■ **Do this**
Carry none of the pictures over; set down the material below exactly.

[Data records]
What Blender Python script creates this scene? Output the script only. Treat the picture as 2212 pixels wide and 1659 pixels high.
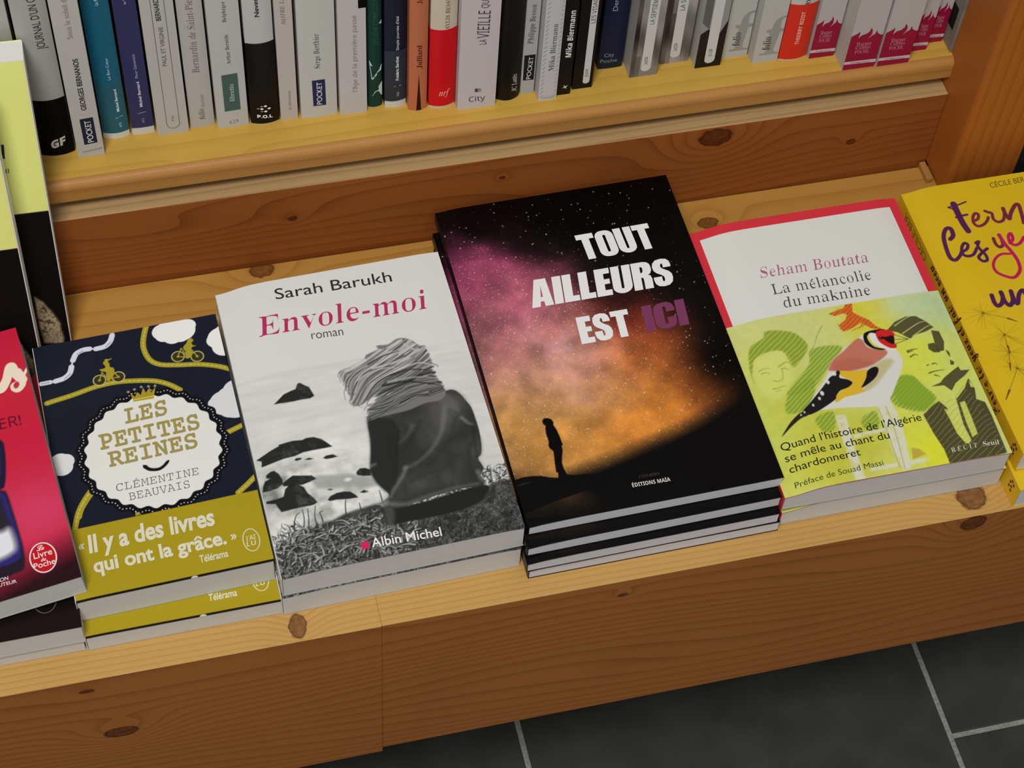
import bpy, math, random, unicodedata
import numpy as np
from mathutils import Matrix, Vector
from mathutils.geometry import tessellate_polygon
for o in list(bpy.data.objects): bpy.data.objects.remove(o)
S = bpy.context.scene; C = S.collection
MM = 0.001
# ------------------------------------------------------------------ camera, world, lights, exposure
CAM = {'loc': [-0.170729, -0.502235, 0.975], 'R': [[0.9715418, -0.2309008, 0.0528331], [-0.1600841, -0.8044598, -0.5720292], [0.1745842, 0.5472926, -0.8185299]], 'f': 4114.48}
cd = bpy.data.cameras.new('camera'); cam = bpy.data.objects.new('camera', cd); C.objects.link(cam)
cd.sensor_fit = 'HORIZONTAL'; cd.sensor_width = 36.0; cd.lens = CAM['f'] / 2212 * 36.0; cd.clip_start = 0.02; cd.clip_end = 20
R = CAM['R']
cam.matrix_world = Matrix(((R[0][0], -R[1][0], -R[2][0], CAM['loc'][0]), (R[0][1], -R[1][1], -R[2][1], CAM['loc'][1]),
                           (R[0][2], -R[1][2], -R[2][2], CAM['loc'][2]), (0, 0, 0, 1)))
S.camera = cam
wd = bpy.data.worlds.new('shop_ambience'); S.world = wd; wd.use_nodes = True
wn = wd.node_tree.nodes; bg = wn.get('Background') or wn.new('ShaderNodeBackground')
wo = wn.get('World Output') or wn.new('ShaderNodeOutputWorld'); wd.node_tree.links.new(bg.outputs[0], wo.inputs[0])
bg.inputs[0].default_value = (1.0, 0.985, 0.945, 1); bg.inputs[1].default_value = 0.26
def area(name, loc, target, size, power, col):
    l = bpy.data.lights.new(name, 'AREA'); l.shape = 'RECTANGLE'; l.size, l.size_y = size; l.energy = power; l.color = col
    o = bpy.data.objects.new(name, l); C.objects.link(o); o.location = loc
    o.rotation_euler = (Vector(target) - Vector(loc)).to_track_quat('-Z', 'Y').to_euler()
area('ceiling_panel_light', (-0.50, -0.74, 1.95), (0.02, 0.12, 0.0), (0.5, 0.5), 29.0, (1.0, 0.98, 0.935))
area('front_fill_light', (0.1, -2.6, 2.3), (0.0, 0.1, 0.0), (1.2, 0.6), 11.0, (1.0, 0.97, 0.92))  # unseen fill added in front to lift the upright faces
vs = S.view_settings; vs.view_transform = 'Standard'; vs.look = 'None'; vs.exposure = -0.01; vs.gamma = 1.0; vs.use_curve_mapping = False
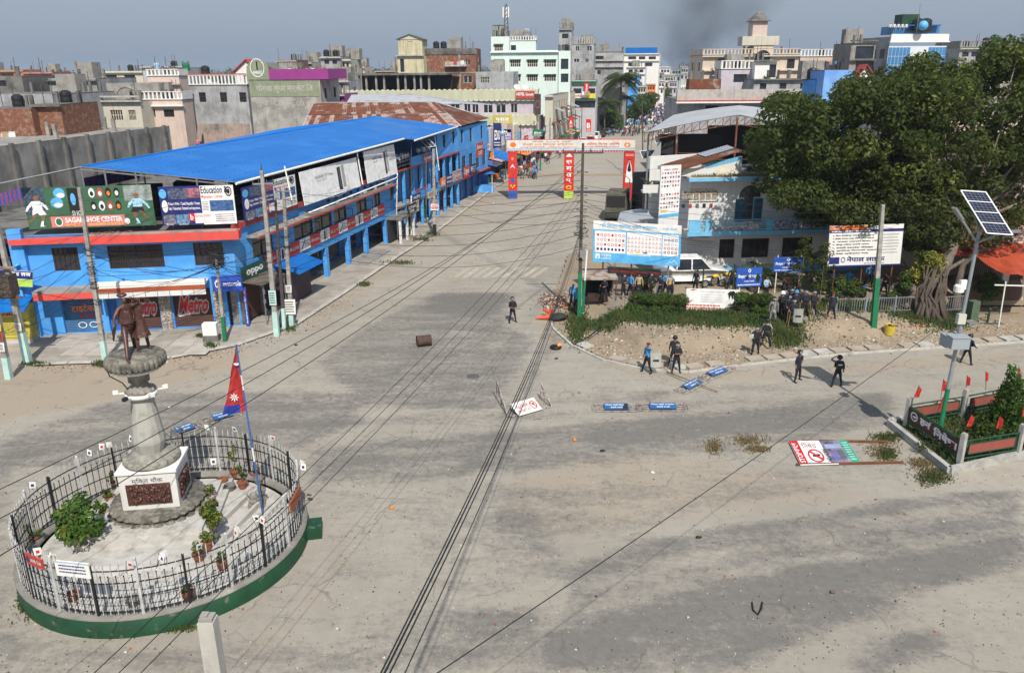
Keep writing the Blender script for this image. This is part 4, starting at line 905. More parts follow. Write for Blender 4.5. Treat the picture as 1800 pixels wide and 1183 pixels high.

■ **Solution to the exercise**
What Blender Python script creates this scene? Output the script only. Treat the picture as 2212 pixels wide and 1659 pixels high.
import bpy, math, random, unicodedata
import numpy as np
from mathutils import Matrix, Vector
from mathutils.geometry import tessellate_polygon
for o in list(bpy.data.objects): bpy.data.objects.remove(o)
S = bpy.context.scene; C = S.collection
MM = 0.001
# ------------------------------------------------------------------ camera, world, lights, exposure
CAM = {'loc': [-0.170729, -0.502235, 0.975], 'R': [[0.9715418, -0.2309008, 0.0528331], [-0.1600841, -0.8044598, -0.5720292], [0.1745842, 0.5472926, -0.8185299]], 'f': 4114.48}
cd = bpy.data.cameras.new('camera'); cam = bpy.data.objects.new('camera', cd); C.objects.link(cam)
cd.sensor_fit = 'HORIZONTAL'; cd.sensor_width = 36.0; cd.lens = CAM['f'] / 2212 * 36.0; cd.clip_start = 0.02; cd.clip_end = 20
R = CAM['R']
cam.matrix_world = Matrix(((R[0][0], -R[1][0], -R[2][0], CAM['loc'][0]), (R[0][1], -R[1][1], -R[2][1], CAM['loc'][1]),
                           (R[0][2], -R[1][2], -R[2][2], CAM['loc'][2]), (0, 0, 0, 1)))
S.camera = cam
wd = bpy.data.worlds.new('shop_ambience'); S.world = wd; wd.use_nodes = True
wn = wd.node_tree.nodes; bg = wn.get('Background') or wn.new('ShaderNodeBackground')
wo = wn.get('World Output') or wn.new('ShaderNodeOutputWorld'); wd.node_tree.links.new(bg.outputs[0], wo.inputs[0])
bg.inputs[0].default_value = (1.0, 0.985, 0.945, 1); bg.inputs[1].default_value = 0.26
def area(name, loc, target, size, power, col):
    l = bpy.data.lights.new(name, 'AREA'); l.shape = 'RECTANGLE'; l.size, l.size_y = size; l.energy = power; l.color = col
    o = bpy.data.objects.new(name, l); C.objects.link(o); o.location = loc
    o.rotation_euler = (Vector(target) - Vector(loc)).to_track_quat('-Z', 'Y').to_euler()
area('ceiling_panel_light', (-0.50, -0.74, 1.95), (0.02, 0.12, 0.0), (0.5, 0.5), 29.0, (1.0, 0.98, 0.935))
area('front_fill_light', (0.1, -2.6, 2.3), (0.0, 0.1, 0.0), (1.2, 0.6), 11.0, (1.0, 0.97, 0.92))  # unseen fill added in front to lift the upright faces
vs = S.view_settings; vs.view_transform = 'Standard'; vs.look = 'None'; vs.exposure = -0.01; vs.gamma = 1.0; vs.use_curve_mapping = False
Keep writing the Blender script for this image. This is part 4, starting at line 905. More parts follow. Write for Blender 4.5. Treat the picture as 1800 pixels wide and 1183 pixels high.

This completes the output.